ホラー小説よりも怖い!
史上最悪の獣害事件のドキュメント

 「くまあらし」と読む。羆嵐とは、ヒグマが狩猟されると突如として天候が荒れ嵐が吹くという、狩人たちに古くから伝わる言い伝えのこと。

 この本は大正4年(1915年)の12月に北海道天塩山麓の六線沢で起きた、日本史上最悪の獣害事件といわれるヒグマ被害を題材にしている。

 雪深い原生林に生息していた一頭のヒグマが、冬眠の時期を逸し、飢えを満たすために突如人家を襲い始める。体長2.7メートル、体重383キロ。灯りはおろか火さえも恐れない獰猛な巨大生物は、わずか2日の間に6人の人間を食い殺した。

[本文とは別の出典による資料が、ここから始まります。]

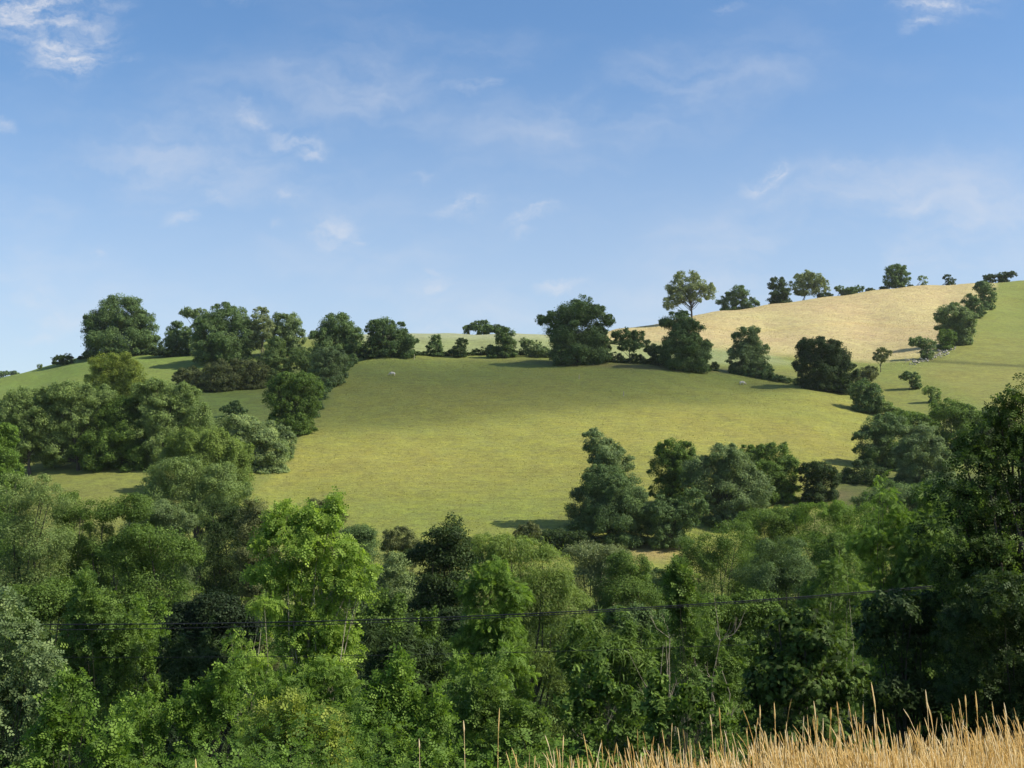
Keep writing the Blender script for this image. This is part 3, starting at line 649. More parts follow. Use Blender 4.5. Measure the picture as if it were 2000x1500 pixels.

 警察は住人と協力して200名に及ぶ捜索隊を組織するものの、被害のあまりのすさまじさに恐慌状態に陥り、ヒグマを追い詰めるどころか、現場から遺体を回収することすらままならない。やがてヒグマはさらなる餌(つまり人)を求めて山を下りようとする。万策尽きた住人たちは一縷の望みを胸に、一人の老練な猟師に助けを求める。

 この本はとにかく怖い!ホラー小説でも何でもないのに、ひたすら怖い。巻末の解説で、脚本家の倉本聡がこの本を読んだ直後に電気の通わない富良野の山小屋で一晩を過ごす羽目になり、その晩はあまりに怖くて一睡もできなかったと書いていたけれど、よくわかる。僕などは蛍光灯のつく自宅で読んでいても怖かったもの。読み終わった日の夜は、絶対にありえないのに、窓ガラスを割ってヒグマが入ってきたらどうしようなどと考えて身震いしてしまった。

 恐怖の源は、これが実際に起きた事件であるという事実だ。さらに、出来事一つひとつを淡々と語る吉村昭独特のドライな文体が逆に臨場感を煽る。怖さを狙っていないからこそ、余計に怖いのである。

 吉村昭の作品は徹底した取材を基に書かれたドキュメンタリーでありながらも、しっかりとエンターテイメントとして成立しているところがすごい。例えば本ブログで以前紹介したこともある『破獄』は、一人の無期刑囚の収監と脱獄の記録をひたすら時系列に沿って詳細に書き留めたものだ。そこには感情描写も作者の主観もストイックなまでに削ぎ落とされている。それなのにページをめくる手は止まらないし、フィクションよりもむしろ感情移入してしまう。

 この『羆嵐』にしてもそうだ。記録の積み重ねに過ぎないものが、なぜこうもおもしろいのだろう。この本には自然小説、冒険譚、サスペンス、そして人間ドラマ。あらゆるエンターテイメントの、しかも上質の部分がぎっしりと詰まっている。こんなに贅沢でいいのだろか、という感じ。

 この本映画化しないかなあ。若い世代には受けないんだろうけど、絶対面白いと思うんだけどなあ。